Raw data:

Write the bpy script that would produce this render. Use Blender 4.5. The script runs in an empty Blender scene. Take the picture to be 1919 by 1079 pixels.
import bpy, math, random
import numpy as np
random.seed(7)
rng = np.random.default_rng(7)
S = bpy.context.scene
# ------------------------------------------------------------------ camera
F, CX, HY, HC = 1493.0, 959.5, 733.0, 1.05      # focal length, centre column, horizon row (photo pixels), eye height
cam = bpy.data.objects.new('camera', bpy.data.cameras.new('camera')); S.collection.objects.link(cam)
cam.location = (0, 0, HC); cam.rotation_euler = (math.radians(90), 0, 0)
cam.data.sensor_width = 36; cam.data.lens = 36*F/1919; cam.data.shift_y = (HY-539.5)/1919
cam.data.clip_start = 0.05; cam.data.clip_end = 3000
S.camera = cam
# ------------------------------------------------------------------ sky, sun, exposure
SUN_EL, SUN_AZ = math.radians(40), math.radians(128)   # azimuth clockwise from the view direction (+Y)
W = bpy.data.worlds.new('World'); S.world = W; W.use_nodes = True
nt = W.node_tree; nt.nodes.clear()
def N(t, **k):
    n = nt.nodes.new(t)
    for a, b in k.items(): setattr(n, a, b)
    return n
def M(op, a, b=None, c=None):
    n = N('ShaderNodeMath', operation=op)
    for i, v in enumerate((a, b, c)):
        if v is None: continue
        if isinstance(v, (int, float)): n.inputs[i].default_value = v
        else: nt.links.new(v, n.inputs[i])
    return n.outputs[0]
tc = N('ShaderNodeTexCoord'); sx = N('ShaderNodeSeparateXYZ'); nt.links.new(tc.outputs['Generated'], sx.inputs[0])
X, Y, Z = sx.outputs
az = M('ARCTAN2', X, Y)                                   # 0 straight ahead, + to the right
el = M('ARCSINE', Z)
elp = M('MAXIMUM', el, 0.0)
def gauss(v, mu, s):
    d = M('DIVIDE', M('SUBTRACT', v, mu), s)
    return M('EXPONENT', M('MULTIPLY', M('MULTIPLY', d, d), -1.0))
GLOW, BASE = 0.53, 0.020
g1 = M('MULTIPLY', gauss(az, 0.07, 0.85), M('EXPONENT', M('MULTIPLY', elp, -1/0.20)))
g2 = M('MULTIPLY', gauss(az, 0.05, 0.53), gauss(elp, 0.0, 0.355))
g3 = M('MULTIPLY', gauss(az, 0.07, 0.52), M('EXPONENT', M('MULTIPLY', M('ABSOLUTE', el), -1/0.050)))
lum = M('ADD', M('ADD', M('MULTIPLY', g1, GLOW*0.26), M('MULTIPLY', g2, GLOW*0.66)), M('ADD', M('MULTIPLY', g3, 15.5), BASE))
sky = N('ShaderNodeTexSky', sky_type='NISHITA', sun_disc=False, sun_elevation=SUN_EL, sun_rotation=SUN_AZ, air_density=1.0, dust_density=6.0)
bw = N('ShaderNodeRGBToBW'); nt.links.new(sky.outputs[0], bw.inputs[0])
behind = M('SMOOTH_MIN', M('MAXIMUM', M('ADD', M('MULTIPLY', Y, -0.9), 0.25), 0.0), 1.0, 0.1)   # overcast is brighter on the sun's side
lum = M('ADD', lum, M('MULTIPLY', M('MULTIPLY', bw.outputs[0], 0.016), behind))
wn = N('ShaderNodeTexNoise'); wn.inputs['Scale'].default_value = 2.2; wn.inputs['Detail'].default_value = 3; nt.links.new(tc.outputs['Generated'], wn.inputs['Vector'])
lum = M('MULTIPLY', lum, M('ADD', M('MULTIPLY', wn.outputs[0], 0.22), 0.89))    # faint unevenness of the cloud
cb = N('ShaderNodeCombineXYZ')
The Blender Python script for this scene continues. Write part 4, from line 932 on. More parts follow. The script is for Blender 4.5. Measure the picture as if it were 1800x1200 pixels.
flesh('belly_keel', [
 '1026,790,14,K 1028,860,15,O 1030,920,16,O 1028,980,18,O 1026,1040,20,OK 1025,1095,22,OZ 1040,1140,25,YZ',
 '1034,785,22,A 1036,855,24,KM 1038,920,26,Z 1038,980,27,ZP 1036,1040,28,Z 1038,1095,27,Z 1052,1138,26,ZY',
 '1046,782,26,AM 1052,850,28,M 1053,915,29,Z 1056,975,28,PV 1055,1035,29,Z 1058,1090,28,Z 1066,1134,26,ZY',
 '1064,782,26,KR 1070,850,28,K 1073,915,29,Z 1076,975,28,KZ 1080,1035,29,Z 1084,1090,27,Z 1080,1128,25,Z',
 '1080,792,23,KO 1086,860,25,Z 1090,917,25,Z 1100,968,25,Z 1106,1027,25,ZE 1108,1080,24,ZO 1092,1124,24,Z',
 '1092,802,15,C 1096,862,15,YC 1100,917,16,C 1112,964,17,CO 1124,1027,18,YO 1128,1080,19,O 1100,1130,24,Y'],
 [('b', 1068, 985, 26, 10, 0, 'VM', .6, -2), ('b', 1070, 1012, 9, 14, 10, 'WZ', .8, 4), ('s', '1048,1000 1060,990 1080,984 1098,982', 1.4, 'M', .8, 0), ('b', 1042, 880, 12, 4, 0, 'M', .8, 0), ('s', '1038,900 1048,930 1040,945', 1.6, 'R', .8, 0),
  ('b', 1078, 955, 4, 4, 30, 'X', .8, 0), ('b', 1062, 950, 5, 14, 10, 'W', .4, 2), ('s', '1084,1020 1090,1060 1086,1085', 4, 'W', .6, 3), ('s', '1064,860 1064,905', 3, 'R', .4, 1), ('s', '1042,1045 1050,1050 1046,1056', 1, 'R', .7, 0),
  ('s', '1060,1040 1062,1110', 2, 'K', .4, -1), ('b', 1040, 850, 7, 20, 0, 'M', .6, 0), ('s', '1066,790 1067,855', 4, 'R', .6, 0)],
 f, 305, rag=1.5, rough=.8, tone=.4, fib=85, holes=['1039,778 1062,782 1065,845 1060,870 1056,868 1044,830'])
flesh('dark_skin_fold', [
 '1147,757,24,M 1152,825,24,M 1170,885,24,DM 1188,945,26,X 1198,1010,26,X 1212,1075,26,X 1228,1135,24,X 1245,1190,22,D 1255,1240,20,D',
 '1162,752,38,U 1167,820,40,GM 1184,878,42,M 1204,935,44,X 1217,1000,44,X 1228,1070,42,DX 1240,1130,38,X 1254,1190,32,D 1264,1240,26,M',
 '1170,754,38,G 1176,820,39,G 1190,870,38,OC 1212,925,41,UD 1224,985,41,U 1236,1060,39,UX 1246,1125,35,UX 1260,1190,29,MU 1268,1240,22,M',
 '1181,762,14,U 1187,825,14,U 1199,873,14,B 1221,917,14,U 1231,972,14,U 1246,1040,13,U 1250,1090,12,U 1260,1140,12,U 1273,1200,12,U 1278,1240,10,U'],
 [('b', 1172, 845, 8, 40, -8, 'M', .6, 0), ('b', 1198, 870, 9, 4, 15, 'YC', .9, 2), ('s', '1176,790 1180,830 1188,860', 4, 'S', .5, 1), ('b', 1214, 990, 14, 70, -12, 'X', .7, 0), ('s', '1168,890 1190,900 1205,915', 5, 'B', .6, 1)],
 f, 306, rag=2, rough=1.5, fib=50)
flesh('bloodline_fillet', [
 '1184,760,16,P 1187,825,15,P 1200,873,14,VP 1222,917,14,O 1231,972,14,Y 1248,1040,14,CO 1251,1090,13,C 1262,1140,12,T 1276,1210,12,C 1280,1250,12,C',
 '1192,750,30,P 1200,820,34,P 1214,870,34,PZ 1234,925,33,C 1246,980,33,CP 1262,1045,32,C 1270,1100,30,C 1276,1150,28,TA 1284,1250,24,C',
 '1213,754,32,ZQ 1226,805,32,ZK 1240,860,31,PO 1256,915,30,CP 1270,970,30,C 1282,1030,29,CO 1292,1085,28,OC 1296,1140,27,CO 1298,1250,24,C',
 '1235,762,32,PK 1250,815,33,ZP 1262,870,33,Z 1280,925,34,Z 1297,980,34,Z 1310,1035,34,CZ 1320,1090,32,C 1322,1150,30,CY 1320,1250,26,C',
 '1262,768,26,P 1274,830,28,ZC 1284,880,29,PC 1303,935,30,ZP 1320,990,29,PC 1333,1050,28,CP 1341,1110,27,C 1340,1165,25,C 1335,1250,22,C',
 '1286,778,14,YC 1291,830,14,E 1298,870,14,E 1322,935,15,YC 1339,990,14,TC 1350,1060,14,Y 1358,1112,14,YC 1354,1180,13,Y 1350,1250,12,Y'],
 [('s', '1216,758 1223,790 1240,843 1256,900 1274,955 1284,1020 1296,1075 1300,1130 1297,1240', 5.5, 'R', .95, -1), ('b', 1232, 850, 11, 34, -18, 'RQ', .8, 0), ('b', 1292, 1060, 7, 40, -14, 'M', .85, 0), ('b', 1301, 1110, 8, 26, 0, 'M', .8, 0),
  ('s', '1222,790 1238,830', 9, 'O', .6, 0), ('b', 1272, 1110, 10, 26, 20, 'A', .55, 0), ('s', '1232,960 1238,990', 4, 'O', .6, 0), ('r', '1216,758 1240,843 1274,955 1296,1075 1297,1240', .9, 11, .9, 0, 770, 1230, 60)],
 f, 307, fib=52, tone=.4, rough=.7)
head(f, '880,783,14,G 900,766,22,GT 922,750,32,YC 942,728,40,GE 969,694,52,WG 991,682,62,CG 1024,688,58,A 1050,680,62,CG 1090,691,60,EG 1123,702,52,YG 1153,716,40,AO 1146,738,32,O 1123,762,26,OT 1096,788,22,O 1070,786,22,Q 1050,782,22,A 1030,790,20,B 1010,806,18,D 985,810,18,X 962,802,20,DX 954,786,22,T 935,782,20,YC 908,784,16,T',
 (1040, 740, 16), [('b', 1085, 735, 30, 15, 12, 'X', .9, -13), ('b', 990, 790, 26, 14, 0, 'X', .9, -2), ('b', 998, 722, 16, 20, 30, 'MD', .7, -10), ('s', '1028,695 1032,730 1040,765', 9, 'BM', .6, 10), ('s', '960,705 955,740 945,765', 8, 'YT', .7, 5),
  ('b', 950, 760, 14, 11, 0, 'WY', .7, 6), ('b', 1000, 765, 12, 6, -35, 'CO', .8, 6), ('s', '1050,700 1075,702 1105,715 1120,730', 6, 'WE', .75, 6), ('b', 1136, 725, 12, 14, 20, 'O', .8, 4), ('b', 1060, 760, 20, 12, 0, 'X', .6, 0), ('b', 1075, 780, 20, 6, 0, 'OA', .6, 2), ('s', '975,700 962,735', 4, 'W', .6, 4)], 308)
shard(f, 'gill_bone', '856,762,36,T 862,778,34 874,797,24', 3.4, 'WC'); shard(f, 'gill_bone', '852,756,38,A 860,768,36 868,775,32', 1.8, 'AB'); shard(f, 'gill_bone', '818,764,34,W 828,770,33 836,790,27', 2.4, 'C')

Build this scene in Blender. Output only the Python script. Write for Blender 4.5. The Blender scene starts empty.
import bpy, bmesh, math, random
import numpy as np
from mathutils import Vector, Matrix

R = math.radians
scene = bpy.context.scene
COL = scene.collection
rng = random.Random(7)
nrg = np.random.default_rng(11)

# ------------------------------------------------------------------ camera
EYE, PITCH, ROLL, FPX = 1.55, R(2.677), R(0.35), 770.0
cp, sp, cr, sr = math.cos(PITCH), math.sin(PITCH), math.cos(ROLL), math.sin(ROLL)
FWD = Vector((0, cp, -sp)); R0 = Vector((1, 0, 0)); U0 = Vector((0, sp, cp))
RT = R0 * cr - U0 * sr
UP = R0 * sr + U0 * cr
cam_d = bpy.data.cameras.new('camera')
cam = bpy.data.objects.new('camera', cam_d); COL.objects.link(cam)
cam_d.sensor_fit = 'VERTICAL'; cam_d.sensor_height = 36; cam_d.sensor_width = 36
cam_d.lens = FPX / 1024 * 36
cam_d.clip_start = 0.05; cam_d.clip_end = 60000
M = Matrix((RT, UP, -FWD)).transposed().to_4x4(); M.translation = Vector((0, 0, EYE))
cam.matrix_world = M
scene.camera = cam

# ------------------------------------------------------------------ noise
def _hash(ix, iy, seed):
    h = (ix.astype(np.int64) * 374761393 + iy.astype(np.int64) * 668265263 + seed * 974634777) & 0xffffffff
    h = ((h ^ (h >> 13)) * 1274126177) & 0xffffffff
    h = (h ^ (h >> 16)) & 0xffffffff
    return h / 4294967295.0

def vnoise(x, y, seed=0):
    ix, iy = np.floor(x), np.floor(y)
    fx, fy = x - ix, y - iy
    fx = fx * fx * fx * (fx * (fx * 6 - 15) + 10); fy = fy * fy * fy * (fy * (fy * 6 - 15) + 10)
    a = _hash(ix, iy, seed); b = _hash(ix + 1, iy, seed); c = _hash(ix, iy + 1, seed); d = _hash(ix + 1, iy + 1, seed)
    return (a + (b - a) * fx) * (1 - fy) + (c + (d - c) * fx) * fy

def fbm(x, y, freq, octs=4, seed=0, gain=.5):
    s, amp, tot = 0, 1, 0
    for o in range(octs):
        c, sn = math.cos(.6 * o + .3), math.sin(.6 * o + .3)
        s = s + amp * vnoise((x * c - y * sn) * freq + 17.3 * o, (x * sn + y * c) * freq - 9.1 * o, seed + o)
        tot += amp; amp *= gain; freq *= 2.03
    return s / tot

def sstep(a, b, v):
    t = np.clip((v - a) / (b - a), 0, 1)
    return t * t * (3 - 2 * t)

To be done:
Transcribe, exactly and exclusively, the run of lines that opens with the line bearing "Build this scene" and closes with the line bearing "nrg = np.random.default_rng(11)".

Final result:
Build this scene in Blender. Output only the Python script. Write for Blender 4.5. The Blender scene starts empty.
import bpy, bmesh, math, random
import numpy as np
from mathutils import Vector, Matrix

R = math.radians
scene = bpy.context.scene
COL = scene.collection
rng = random.Random(7)
nrg = np.random.default_rng(11)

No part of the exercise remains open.